Utilizing The CHPS Criteria, school districts are able to set clear, research-based standards for the design of their facilities and establish requirements for their architects to ensure their school buildings meet these standards. As an option, school districts may choose to have their facilities certified as either CHPS-Designed or CHPSVerified—which includes third-party verification that all criteria are met. This focus on promoting high-performance learning environments, coupled with a flexible approach to documentation and certification, sets CHPS apart as a successful tool for both administrators and designers to create school facilities that positively impact learning for all students.

As the research tells us, the school design and construction community play a significant role in improving our schools. Together with CHPS, we can make a difference in our communities by advocating for better schools for all students.
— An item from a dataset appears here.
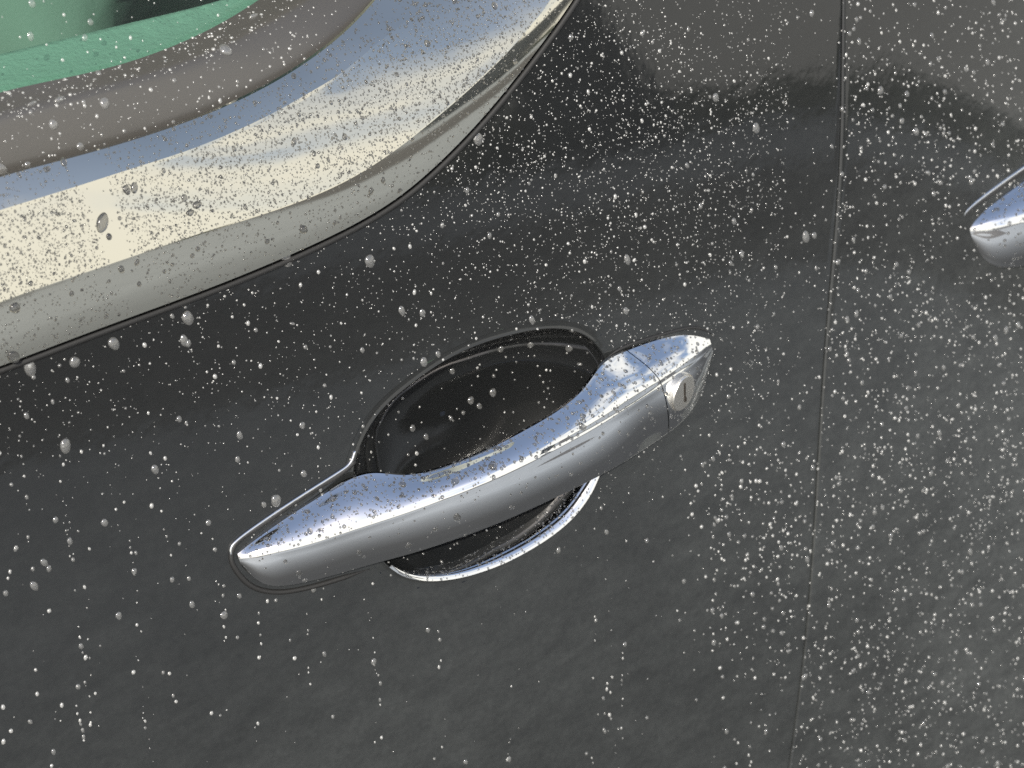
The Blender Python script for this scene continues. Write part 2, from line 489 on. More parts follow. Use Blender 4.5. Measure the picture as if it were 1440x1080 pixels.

Cupertino High School New Classroom and Science Lab Buildings

In Cupertino, Calif., three new buildings recently finished construction on Cupertino High School’s campus and they were designed using the CHPS criteria and is on path to receive CHPS Designed Certification. The project provides a total of 22 classrooms, six science labs, and a Career Technical Education classroom to accommodate growing enrollment on this existing campus. High-performance design features, such as daylighting, views, sustainable materials, and high-performance lighting and mechanical systems are important parts of the design. The buildings also have roof-mounted solar panels which provide more than 30 percent of the building’s electricity. Daylighting was a particular focus of the design with large areas of curtainwall glazing in each classroom with exterior sunshades and clerestory windows in the second floor classrooms providing balanced daylighting in many spaces. Pursuing CHPS Designed certification for the project has allowed the district to finance the project with green bonds and meet the community’s expectations for a sustainable facility.